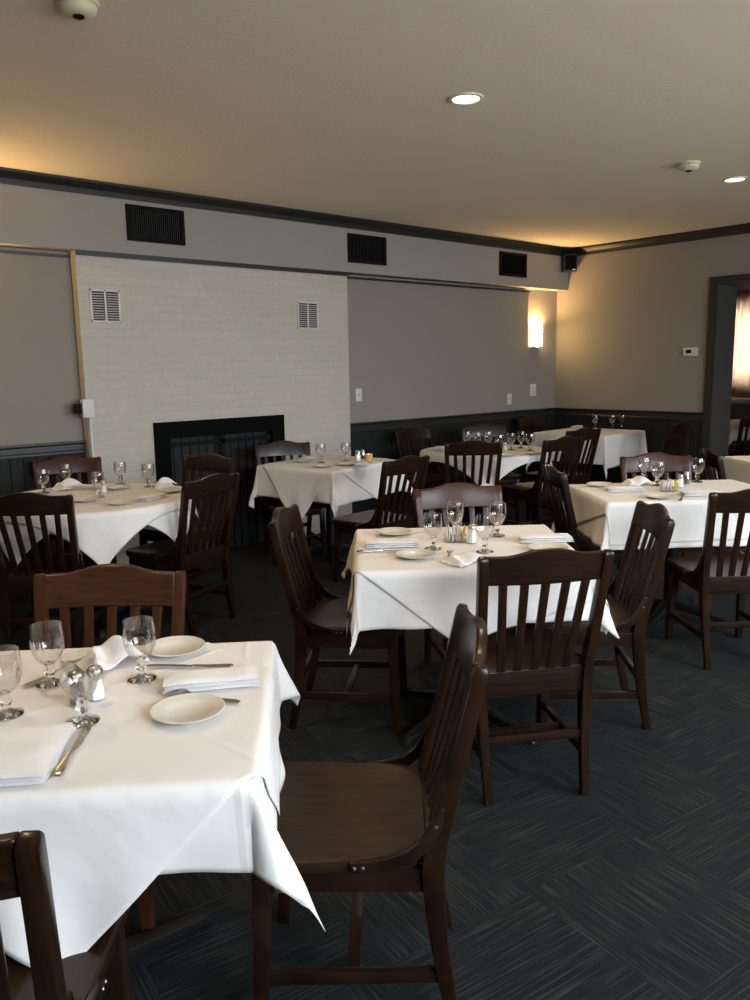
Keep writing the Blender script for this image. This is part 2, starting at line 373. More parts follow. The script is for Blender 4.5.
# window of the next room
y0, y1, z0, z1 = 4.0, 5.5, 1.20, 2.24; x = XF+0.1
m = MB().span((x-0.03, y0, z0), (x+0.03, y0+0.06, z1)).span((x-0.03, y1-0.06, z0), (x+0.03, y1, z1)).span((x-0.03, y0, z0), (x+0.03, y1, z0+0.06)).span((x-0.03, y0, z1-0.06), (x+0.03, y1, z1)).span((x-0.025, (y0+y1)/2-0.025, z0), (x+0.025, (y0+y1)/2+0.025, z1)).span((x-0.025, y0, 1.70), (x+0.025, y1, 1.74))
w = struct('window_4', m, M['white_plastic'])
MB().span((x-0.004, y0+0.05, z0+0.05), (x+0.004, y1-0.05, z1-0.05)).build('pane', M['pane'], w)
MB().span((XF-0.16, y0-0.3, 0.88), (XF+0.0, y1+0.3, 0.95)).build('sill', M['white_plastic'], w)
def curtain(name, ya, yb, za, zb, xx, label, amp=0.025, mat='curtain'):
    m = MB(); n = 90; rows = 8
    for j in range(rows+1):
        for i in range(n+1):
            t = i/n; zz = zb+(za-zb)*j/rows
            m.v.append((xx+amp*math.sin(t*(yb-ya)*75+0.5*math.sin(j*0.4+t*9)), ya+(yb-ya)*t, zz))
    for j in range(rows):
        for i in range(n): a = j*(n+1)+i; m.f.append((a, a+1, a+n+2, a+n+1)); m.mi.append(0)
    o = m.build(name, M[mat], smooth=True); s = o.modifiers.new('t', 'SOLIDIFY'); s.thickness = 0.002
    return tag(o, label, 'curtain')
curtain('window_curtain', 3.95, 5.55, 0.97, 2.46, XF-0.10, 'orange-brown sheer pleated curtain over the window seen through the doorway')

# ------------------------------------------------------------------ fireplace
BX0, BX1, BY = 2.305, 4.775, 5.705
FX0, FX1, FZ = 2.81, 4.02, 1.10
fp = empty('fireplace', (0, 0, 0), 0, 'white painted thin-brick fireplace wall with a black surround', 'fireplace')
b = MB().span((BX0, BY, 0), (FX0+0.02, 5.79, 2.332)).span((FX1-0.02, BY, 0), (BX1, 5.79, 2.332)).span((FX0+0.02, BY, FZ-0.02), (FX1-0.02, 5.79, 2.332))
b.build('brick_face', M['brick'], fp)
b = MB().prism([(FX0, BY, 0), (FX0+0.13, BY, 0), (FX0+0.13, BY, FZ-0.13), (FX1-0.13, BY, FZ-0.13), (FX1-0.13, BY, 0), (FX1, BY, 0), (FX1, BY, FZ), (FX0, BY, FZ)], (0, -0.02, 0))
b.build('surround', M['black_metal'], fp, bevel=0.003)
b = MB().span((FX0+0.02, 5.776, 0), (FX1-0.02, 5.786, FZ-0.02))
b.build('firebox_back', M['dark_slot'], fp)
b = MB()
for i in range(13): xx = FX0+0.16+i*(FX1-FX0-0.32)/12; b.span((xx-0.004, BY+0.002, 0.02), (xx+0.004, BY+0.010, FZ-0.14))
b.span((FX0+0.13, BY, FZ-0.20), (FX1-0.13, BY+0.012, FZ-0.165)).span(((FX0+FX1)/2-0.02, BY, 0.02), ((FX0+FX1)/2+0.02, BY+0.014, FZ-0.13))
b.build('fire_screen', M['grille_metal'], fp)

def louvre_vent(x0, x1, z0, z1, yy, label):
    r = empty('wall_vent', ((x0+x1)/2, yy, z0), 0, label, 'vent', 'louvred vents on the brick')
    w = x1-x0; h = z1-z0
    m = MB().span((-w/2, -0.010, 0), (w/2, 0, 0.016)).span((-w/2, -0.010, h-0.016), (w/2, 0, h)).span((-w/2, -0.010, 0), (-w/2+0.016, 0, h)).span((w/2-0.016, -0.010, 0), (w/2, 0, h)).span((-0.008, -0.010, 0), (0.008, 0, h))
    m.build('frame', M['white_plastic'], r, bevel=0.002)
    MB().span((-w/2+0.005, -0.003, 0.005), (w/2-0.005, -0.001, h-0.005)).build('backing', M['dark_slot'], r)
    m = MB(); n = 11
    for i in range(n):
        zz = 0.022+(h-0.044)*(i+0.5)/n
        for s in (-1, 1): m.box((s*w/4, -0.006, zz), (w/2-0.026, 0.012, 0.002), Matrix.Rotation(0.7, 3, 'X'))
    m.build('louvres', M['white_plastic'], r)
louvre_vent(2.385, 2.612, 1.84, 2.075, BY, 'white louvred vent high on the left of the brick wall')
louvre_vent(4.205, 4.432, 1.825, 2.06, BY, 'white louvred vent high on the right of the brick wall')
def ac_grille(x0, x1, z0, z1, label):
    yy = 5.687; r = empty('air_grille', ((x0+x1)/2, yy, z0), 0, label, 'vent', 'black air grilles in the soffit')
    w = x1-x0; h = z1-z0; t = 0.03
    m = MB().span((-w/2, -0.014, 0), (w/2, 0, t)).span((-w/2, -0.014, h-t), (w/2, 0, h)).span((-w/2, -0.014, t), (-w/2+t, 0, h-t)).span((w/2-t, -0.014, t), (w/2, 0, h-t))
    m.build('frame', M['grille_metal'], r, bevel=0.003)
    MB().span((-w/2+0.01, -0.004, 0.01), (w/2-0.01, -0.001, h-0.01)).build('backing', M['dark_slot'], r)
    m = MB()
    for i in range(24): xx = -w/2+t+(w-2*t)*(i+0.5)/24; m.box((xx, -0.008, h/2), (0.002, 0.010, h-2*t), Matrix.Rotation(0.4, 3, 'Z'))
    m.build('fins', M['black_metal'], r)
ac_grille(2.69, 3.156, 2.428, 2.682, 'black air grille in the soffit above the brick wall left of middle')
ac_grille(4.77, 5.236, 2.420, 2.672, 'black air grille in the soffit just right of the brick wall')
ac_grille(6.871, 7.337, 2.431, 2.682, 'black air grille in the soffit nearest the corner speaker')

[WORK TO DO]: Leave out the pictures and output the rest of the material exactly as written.

[EXERCISE RESULT]:
Keep writing the Blender script for this image. This is part 2, starting at line 373. More parts follow. The script is for Blender 4.5.
# window of the next room
y0, y1, z0, z1 = 4.0, 5.5, 1.20, 2.24; x = XF+0.1
m = MB().span((x-0.03, y0, z0), (x+0.03, y0+0.06, z1)).span((x-0.03, y1-0.06, z0), (x+0.03, y1, z1)).span((x-0.03, y0, z0), (x+0.03, y1, z0+0.06)).span((x-0.03, y0, z1-0.06), (x+0.03, y1, z1)).span((x-0.025, (y0+y1)/2-0.025, z0), (x+0.025, (y0+y1)/2+0.025, z1)).span((x-0.025, y0, 1.70), (x+0.025, y1, 1.74))
w = struct('window_4', m, M['white_plastic'])
MB().span((x-0.004, y0+0.05, z0+0.05), (x+0.004, y1-0.05, z1-0.05)).build('pane', M['pane'], w)
MB().span((XF-0.16, y0-0.3, 0.88), (XF+0.0, y1+0.3, 0.95)).build('sill', M['white_plastic'], w)
def curtain(name, ya, yb, za, zb, xx, label, amp=0.025, mat='curtain'):
    m = MB(); n = 90; rows = 8
    for j in range(rows+1):
        for i in range(n+1):
            t = i/n; zz = zb+(za-zb)*j/rows
            m.v.append((xx+amp*math.sin(t*(yb-ya)*75+0.5*math.sin(j*0.4+t*9)), ya+(yb-ya)*t, zz))
    for j in range(rows):
        for i in range(n): a = j*(n+1)+i; m.f.append((a, a+1, a+n+2, a+n+1)); m.mi.append(0)
    o = m.build(name, M[mat], smooth=True); s = o.modifiers.new('t', 'SOLIDIFY'); s.thickness = 0.002
    return tag(o, label, 'curtain')
curtain('window_curtain', 3.95, 5.55, 0.97, 2.46, XF-0.10, 'orange-brown sheer pleated curtain over the window seen through the doorway')

# ------------------------------------------------------------------ fireplace
BX0, BX1, BY = 2.305, 4.775, 5.705
FX0, FX1, FZ = 2.81, 4.02, 1.10
fp = empty('fireplace', (0, 0, 0), 0, 'white painted thin-brick fireplace wall with a black surround', 'fireplace')
b = MB().span((BX0, BY, 0), (FX0+0.02, 5.79, 2.332)).span((FX1-0.02, BY, 0), (BX1, 5.79, 2.332)).span((FX0+0.02, BY, FZ-0.02), (FX1-0.02, 5.79, 2.332))
b.build('brick_face', M['brick'], fp)
b = MB().prism([(FX0, BY, 0), (FX0+0.13, BY, 0), (FX0+0.13, BY, FZ-0.13), (FX1-0.13, BY, FZ-0.13), (FX1-0.13, BY, 0), (FX1, BY, 0), (FX1, BY, FZ), (FX0, BY, FZ)], (0, -0.02, 0))
b.build('surround', M['black_metal'], fp, bevel=0.003)
b = MB().span((FX0+0.02, 5.776, 0), (FX1-0.02, 5.786, FZ-0.02))
b.build('firebox_back', M['dark_slot'], fp)
b = MB()
for i in range(13): xx = FX0+0.16+i*(FX1-FX0-0.32)/12; b.span((xx-0.004, BY+0.002, 0.02), (xx+0.004, BY+0.010, FZ-0.14))
b.span((FX0+0.13, BY, FZ-0.20), (FX1-0.13, BY+0.012, FZ-0.165)).span(((FX0+FX1)/2-0.02, BY, 0.02), ((FX0+FX1)/2+0.02, BY+0.014, FZ-0.13))
b.build('fire_screen', M['grille_metal'], fp)

def louvre_vent(x0, x1, z0, z1, yy, label):
    r = empty('wall_vent', ((x0+x1)/2, yy, z0), 0, label, 'vent', 'louvred vents on the brick')
    w = x1-x0; h = z1-z0
    m = MB().span((-w/2, -0.010, 0), (w/2, 0, 0.016)).span((-w/2, -0.010, h-0.016), (w/2, 0, h)).span((-w/2, -0.010, 0), (-w/2+0.016, 0, h)).span((w/2-0.016, -0.010, 0), (w/2, 0, h)).span((-0.008, -0.010, 0), (0.008, 0, h))
    m.build('frame', M['white_plastic'], r, bevel=0.002)
    MB().span((-w/2+0.005, -0.003, 0.005), (w/2-0.005, -0.001, h-0.005)).build('backing', M['dark_slot'], r)
    m = MB(); n = 11
    for i in range(n):
        zz = 0.022+(h-0.044)*(i+0.5)/n
        for s in (-1, 1): m.box((s*w/4, -0.006, zz), (w/2-0.026, 0.012, 0.002), Matrix.Rotation(0.7, 3, 'X'))
    m.build('louvres', M['white_plastic'], r)
louvre_vent(2.385, 2.612, 1.84, 2.075, BY, 'white louvred vent high on the left of the brick wall')
louvre_vent(4.205, 4.432, 1.825, 2.06, BY, 'white louvred vent high on the right of the brick wall')
def ac_grille(x0, x1, z0, z1, label):
    yy = 5.687; r = empty('air_grille', ((x0+x1)/2, yy, z0), 0, label, 'vent', 'black air grilles in the soffit')
    w = x1-x0; h = z1-z0; t = 0.03
    m = MB().span((-w/2, -0.014, 0), (w/2, 0, t)).span((-w/2, -0.014, h-t), (w/2, 0, h)).span((-w/2, -0.014, t), (-w/2+t, 0, h-t)).span((w/2-t, -0.014, t), (w/2, 0, h-t))
    m.build('frame', M['grille_metal'], r, bevel=0.003)
    MB().span((-w/2+0.01, -0.004, 0.01), (w/2-0.01, -0.001, h-0.01)).build('backing', M['dark_slot'], r)
    m = MB()
    for i in range(24): xx = -w/2+t+(w-2*t)*(i+0.5)/24; m.box((xx, -0.008, h/2), (0.002, 0.010, h-2*t), Matrix.Rotation(0.4, 3, 'Z'))
    m.build('fins', M['black_metal'], r)
ac_grille(2.69, 3.156, 2.428, 2.682, 'black air grille in the soffit above the brick wall left of middle')
ac_grille(4.77, 5.236, 2.420, 2.672, 'black air grille in the soffit just right of the brick wall')
ac_grille(6.871, 7.337, 2.431, 2.682, 'black air grille in the soffit nearest the corner speaker')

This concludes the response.